2021-07-25 Daily-Challenge
Today is Sunday, I gonna review the tasks I've done this week, and finish today's leetcode's July LeetCoding Challenge with cpp.
LeetCode Review
Word Ladder II
auto speedup = [](){
cin.tie(nullptr);
cout.tie(nullptr);
ios::sync_with_stdio(false);
return 0;
}();
class Solution {
unordered_map<string, vector<string>> neighbors;
vector<string> cur;
public:
void backtrack(
vector<vector<string>> &answer,
vector<string> &cur,
string beginWord,
string &endWord
) {
if (beginWord == endWord) {
answer.push_back(cur);
return;
}
for (int i = 0; i < neighbors[beginWord].size(); i++) {
cur.push_back(neighbors[beginWord][i]);
backtrack(answer, cur, neighbors[beginWord][i], endWord);
cur.pop_back();
}
}
void init(string beginWord, string endWord, unordered_set<string> &dict) {
queue<string> q;
q.push(beginWord);
if(dict.count(beginWord)) {
dict.erase(beginWord);
}
while(!q.empty()) {
unordered_set<string> visited;
while(!q.empty()){
string cur = q.front();
q.pop();
string temp = cur;
for(int i = 0; i < cur.size(); ++i){
char c = cur[i];
for(int j = 'a'; j <= 'z'; ++j){
cur[i] = j;
if(dict.count(cur)){
visited.insert(cur);
neighbors[temp].push_back(cur);
}
}
cur[i] = c;
}
}
if(visited.find(endWord) != visited.end()) break;
for(auto word : visited) {
q.push(word);
dict.erase(word);
}
}
}
vector<vector<string>> findLadders(string beginWord, string endWord, vector<string>& wordList) {
unordered_set<string> dict(wordList.begin(), wordList.end());
init(beginWord, endWord, dict);
vector<vector<string>> answer;
vector<string> container{beginWord};
backtrack(answer, container, beginWord, endWord);
return answer;
}
};
// Accepted
// 32/32 cases passed (8 ms)
// Your runtime beats 94.58 % of cpp submissions
// Your memory usage beats 81.36 % of cpp submissions (9 MB)

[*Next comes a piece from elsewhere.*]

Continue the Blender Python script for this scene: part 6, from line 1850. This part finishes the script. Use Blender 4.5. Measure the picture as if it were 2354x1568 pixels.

July LeetCoding Challenge 25
Description
Non-negative Integers without Consecutive Ones
Given a positive integer n, return the number of the integers in the range [0, n] whose binary representations do not contain consecutive ones.
Example 1:
Input: n = 5
Output: 5
Explanation:
Here are the non-negative integers <= 5 with their corresponding binary representations:
0 : 0
1 : 1
2 : 10
3 : 11
4 : 100
5 : 101
Among them, only integer 3 disobeys the rule (two consecutive ones) and the other 5 satisfy the rule.
Example 2:
Input: n = 1
Output: 2
Example 3:
Input: n = 2
Output: 3
Constraints:
1 <= n <= 10^9
Solution
I came up with a solution which counts invalid numbers
long long dp[31] = {0, 1, 3, 8, 19, 43, 94, 201, 423, 880, 1815, 3719, 7582, 15397, 31171, 62952, 126891, 255379, 513342, 1030865, 2068495, 4147936, 8313583, 16655823, 33358014, 66791053, 133703499, 267603416, 535524643, 1071563515, 2143959070};
class Solution {
public:
int findIntegers(int n) {
// for(int i = 2; i < 31; ++i) {
// dp[i] = (1 << (i - 1)) + dp[i - 1] + dp[i - 2];
// }
// for(int i = 0; i < 31; ++i) {cout << dp[i] << endl;}
int invalid = 0;
for(int i = 30; i > 0; --i) {
if(n & (1 << i)) {
invalid += dp[i - 1];
if(n & (1 << (i - 1))) {
invalid += ((i == 30 ? INT_MAX : ((1 <<(i + 1)) - 1)) & n) - (1 << i) - (1 << (i - 1)) + 1;
if(i > 1) invalid += dp[i - 2];
break;
}
}
}
return n + 1 - invalid;
}
};
then check solution and get a way counting valid numbers.
int dp[31] = {1, 2};
class Solution {
public:
int findIntegers(int n) {
for(int i = 2; i < 31; i++) {
dp[i] = dp[i - 1] + dp[i - 2];
}
int prebit = 0;
int answer = 0;
for(int shift = 31; shift >= 0; --shift) {
if(n & (1 << shift)) {
answer += dp[shift];
if(prebit) return answer;
prebit = 1;
} else {
prebit = 0;
}
}
return answer + 1;
}
};
// Accepted
// 527/527 cases passed (0 ms)
// Your runtime beats 100 % of cpp submissions
// Your memory usage beats 99.3 % of cpp submissions (5.8 MB)